It's survived a few more days without falling out, so I guess there's no reason why it shouldn't stay permanently...
There has been a small change of plan regarding the loader/screens. I was going to have a working loader - i.e. fill wagons with real loose coal, but this idea has now been dropped. It was going to be far too much trouble. I did it in O gauge and it worked well, if a little messy due to spillage. The spillage was mostly down to operator error but there was always a small about caused when the first coals hit the floors of empty wagons and bounced out and onto the tracks. This would accumulate and required periodic vacuuming out from under the building.
The O gauge used relatively large pieces of coal, maybe 3-4mm across being the smallest size, but not only would that need to be scaled down but the sort of coal coming out of the real Disposal Point was small stuff, for use in power stations and the like. If I crushed it to anything near scale I think it would end up causing a lot of mess and dust. There's also the trouble of building a working loader, so now I will use fixed coal loads that can be dropped in and taken out of the wagons by the hand of god.

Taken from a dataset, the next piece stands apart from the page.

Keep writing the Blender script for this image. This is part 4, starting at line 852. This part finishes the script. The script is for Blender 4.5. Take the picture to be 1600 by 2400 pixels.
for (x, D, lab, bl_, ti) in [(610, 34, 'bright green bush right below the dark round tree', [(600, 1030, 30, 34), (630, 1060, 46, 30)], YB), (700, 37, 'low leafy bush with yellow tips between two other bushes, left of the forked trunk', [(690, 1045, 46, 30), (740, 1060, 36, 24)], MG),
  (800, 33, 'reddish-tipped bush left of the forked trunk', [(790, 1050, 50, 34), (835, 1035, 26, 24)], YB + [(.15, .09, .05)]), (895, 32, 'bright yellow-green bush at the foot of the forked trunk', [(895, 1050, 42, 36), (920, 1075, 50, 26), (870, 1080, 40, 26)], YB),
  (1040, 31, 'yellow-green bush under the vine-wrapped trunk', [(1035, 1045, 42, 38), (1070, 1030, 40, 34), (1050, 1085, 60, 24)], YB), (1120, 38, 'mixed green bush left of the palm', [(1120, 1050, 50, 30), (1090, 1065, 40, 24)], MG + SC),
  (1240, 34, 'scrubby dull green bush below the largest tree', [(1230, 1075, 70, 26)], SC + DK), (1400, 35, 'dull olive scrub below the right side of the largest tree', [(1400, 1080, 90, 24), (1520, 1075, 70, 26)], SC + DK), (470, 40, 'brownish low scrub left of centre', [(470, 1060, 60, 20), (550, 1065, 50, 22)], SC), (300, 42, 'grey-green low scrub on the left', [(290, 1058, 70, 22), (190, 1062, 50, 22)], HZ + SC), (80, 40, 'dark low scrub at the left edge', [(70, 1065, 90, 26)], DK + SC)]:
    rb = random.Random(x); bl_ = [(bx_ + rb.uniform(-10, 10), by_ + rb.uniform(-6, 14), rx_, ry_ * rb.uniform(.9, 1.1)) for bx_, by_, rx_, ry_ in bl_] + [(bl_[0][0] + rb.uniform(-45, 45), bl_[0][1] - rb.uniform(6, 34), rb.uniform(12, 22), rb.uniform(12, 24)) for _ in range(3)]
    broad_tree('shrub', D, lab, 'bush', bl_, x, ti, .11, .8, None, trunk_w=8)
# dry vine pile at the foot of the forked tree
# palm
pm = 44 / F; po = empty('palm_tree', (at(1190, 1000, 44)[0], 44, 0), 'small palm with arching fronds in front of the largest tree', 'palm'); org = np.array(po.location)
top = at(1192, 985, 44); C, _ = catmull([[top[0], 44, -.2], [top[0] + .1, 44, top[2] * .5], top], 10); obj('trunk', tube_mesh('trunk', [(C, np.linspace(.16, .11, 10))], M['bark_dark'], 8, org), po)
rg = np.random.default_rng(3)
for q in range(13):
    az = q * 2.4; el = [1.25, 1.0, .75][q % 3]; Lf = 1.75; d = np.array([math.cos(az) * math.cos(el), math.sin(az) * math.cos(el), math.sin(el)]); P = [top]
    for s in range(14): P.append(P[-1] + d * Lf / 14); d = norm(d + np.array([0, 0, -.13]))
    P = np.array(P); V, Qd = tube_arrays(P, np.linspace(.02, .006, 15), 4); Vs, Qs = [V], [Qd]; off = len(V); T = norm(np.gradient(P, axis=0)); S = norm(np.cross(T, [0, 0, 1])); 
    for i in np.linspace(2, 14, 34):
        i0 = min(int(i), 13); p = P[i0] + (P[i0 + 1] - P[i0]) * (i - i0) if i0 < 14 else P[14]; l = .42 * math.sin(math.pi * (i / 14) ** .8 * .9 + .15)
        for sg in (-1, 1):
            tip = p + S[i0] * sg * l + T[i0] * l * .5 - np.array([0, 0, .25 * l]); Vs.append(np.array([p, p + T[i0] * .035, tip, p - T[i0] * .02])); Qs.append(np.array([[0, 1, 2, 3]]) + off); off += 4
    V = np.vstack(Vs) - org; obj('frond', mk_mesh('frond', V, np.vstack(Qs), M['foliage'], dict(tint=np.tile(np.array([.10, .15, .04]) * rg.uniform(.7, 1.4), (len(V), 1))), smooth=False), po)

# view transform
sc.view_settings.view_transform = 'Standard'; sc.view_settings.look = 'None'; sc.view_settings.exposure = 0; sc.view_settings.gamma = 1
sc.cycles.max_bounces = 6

I already load scrap loads on my scrapyard layout in the same way and it's not an exhibition layout. The only people to please are myself and friends who come over to operate the layouts, so this is the way it will go.
Rough idea of how the buildings will be set up, based on British Oak.
I have started to ballast the tracks and to fill the yard with cover. There will be a loader for lorries on the low-relief building at the rear. Lorries would come in a the far side of the rail loader, cross the tracks and run back along the near side of the loader.
The crossing.
Black Milliput smoothed and die cast lorries have been pushed along to leave tyre tracks. The flangeways were then cleared by pushing an ancient Triang wagon and a Lima stone hopper through them. Their pizza cutter flanges ought to push the Milliput further down than the depth of the flanges on anything that will run on here for real. I'll find out, tomorrow, when it's all hardened and I attempt to run a loco and wagons up the sidings.
Looking at how things are facing the other way, toward Blacker Lane.